I go to church every Sunday. The church is its people not its buildings.
I practice christianity rather than churchanity. I worship a living God rather than a pile of stones/ bricks. I believe that the burden of maintaining a large number of virtually unused church buildings is not the purpose fo the church. I would rather the money on the collection place go to help people rather than maintain buildings.
Our church is part of a benifence of four churches. There are only two full time priests for four churches. The churches are reliant on retired priests to have services at all four churches on a sunday. With attendence windling it seems silly to have four services with a handful of people at each church. There is also an issue that none of the churches attract enough children to run decent children's activities.
"Have you considered all the burials? What would you do with all those corpses?"
Many churches have long cleared their graveyards. It is not an in surmontable problem.
"What about listed building status/conservation areas?"
I don't think that is the Church's problem. Christianity is not about maintaining pretty buildings.
"How would you get planning consent for the change of use?
Who would pay to maintain and repair these complex and expensive buildings?
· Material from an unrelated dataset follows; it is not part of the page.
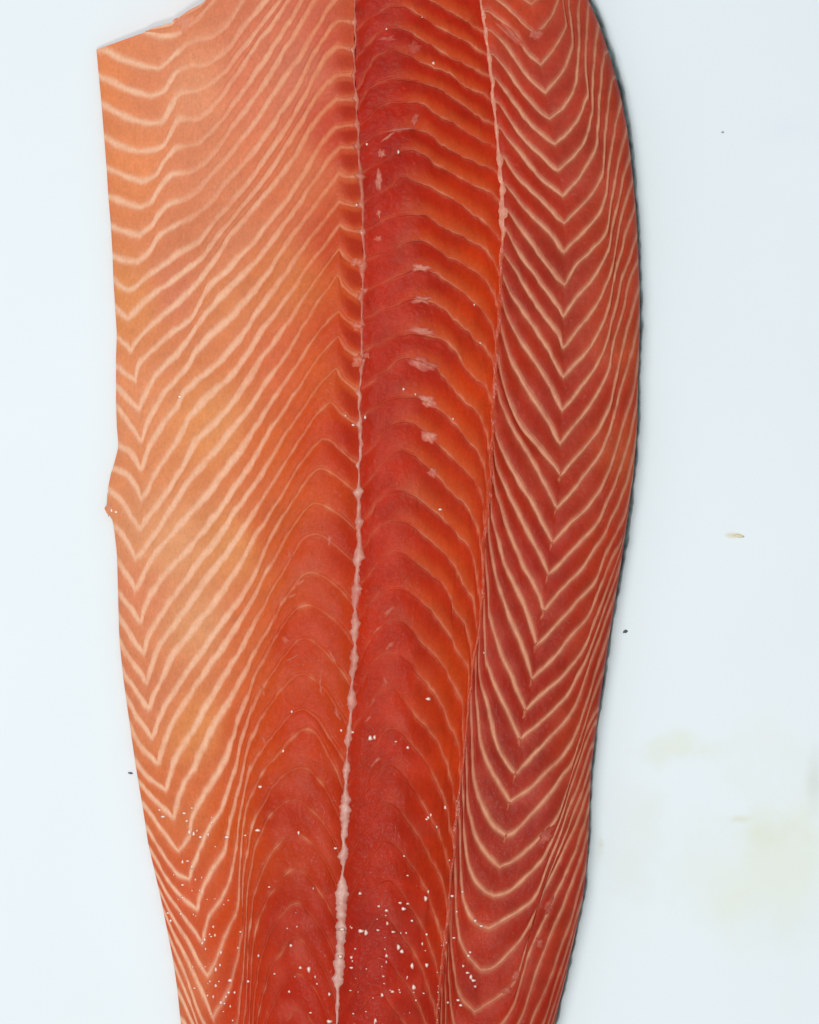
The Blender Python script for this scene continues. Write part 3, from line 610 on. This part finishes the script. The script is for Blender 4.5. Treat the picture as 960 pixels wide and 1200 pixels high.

All those tall roofs, buttresses, clocktowers and steeples - think of the cost of scaffoling at that height for even the simplest of repairs."
Who ever chooses to buy them.
"What about the archaeology. Some churches have been in continuous use for hundreds of years, and since our very earliest churches were built on ancient pagan sites of worship some churches are sitting on thousands of years of archaeology. Who would pay for that to be assessed? "
Again, that is not a problem that christianity is concerned with.